Extract the complete listing and repeat it word for word.

## BEGIN

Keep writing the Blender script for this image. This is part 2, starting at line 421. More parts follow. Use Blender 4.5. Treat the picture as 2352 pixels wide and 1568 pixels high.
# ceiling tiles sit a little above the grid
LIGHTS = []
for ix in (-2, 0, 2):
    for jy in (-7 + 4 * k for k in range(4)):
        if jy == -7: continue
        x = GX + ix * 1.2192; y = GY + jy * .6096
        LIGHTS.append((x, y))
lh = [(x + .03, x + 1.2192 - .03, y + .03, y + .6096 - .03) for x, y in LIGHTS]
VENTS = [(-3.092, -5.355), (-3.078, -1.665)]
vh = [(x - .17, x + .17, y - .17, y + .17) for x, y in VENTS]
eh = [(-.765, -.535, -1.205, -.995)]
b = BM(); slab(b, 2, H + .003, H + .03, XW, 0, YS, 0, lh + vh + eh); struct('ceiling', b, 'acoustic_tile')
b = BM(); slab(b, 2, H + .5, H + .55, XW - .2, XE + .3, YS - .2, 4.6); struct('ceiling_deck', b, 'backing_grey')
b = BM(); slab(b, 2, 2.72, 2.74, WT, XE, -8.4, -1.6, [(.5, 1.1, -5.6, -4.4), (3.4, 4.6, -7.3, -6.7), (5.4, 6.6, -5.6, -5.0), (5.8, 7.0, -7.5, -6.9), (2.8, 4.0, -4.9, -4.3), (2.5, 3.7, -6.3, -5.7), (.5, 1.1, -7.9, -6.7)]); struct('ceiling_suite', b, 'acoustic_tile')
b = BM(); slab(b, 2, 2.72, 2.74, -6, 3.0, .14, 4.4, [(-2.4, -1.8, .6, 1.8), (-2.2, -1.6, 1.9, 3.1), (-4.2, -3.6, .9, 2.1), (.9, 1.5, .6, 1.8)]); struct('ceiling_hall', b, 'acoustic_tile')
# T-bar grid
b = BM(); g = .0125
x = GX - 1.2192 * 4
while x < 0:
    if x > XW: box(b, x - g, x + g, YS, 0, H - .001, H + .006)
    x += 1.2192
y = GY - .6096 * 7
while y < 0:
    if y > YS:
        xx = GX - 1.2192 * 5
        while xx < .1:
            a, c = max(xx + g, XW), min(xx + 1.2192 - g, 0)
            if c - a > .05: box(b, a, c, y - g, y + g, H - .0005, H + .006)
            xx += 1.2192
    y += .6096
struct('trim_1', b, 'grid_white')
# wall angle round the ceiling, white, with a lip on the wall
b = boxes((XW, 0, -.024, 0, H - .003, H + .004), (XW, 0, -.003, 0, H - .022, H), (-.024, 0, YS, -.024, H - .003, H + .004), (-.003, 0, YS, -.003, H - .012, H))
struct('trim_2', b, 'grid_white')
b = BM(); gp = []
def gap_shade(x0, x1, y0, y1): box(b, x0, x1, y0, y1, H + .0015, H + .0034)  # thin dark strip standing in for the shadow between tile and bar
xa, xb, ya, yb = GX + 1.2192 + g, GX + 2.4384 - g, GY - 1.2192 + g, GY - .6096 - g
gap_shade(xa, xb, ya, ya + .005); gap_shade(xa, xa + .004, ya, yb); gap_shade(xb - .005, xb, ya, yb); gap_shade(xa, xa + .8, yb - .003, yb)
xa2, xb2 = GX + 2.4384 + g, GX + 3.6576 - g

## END

> **Answer to the problem**
Keep writing the Blender script for this image. This is part 2, starting at line 421. More parts follow. Use Blender 4.5. Treat the picture as 2352 pixels wide and 1568 pixels high.
# ceiling tiles sit a little above the grid
LIGHTS = []
for ix in (-2, 0, 2):
    for jy in (-7 + 4 * k for k in range(4)):
        if jy == -7: continue
        x = GX + ix * 1.2192; y = GY + jy * .6096
        LIGHTS.append((x, y))
lh = [(x + .03, x + 1.2192 - .03, y + .03, y + .6096 - .03) for x, y in LIGHTS]
VENTS = [(-3.092, -5.355), (-3.078, -1.665)]
vh = [(x - .17, x + .17, y - .17, y + .17) for x, y in VENTS]
eh = [(-.765, -.535, -1.205, -.995)]
b = BM(); slab(b, 2, H + .003, H + .03, XW, 0, YS, 0, lh + vh + eh); struct('ceiling', b, 'acoustic_tile')
b = BM(); slab(b, 2, H + .5, H + .55, XW - .2, XE + .3, YS - .2, 4.6); struct('ceiling_deck', b, 'backing_grey')
b = BM(); slab(b, 2, 2.72, 2.74, WT, XE, -8.4, -1.6, [(.5, 1.1, -5.6, -4.4), (3.4, 4.6, -7.3, -6.7), (5.4, 6.6, -5.6, -5.0), (5.8, 7.0, -7.5, -6.9), (2.8, 4.0, -4.9, -4.3), (2.5, 3.7, -6.3, -5.7), (.5, 1.1, -7.9, -6.7)]); struct('ceiling_suite', b, 'acoustic_tile')
b = BM(); slab(b, 2, 2.72, 2.74, -6, 3.0, .14, 4.4, [(-2.4, -1.8, .6, 1.8), (-2.2, -1.6, 1.9, 3.1), (-4.2, -3.6, .9, 2.1), (.9, 1.5, .6, 1.8)]); struct('ceiling_hall', b, 'acoustic_tile')
# T-bar grid
b = BM(); g = .0125
x = GX - 1.2192 * 4
while x < 0:
    if x > XW: box(b, x - g, x + g, YS, 0, H - .001, H + .006)
    x += 1.2192
y = GY - .6096 * 7
while y < 0:
    if y > YS:
        xx = GX - 1.2192 * 5
        while xx < .1:
            a, c = max(xx + g, XW), min(xx + 1.2192 - g, 0)
            if c - a > .05: box(b, a, c, y - g, y + g, H - .0005, H + .006)
            xx += 1.2192
    y += .6096
struct('trim_1', b, 'grid_white')
# wall angle round the ceiling, white, with a lip on the wall
b = boxes((XW, 0, -.024, 0, H - .003, H + .004), (XW, 0, -.003, 0, H - .022, H), (-.024, 0, YS, -.024, H - .003, H + .004), (-.003, 0, YS, -.003, H - .012, H))
struct('trim_2', b, 'grid_white')
b = BM(); gp = []
def gap_shade(x0, x1, y0, y1): box(b, x0, x1, y0, y1, H + .0015, H + .0034)  # thin dark strip standing in for the shadow between tile and bar
xa, xb, ya, yb = GX + 1.2192 + g, GX + 2.4384 - g, GY - 1.2192 + g, GY - .6096 - g
gap_shade(xa, xb, ya, ya + .005); gap_shade(xa, xa + .004, ya, yb); gap_shade(xb - .005, xb, ya, yb); gap_shade(xa, xa + .8, yb - .003, yb)
xa2, xb2 = GX + 2.4384 + g, GX + 3.6576 - g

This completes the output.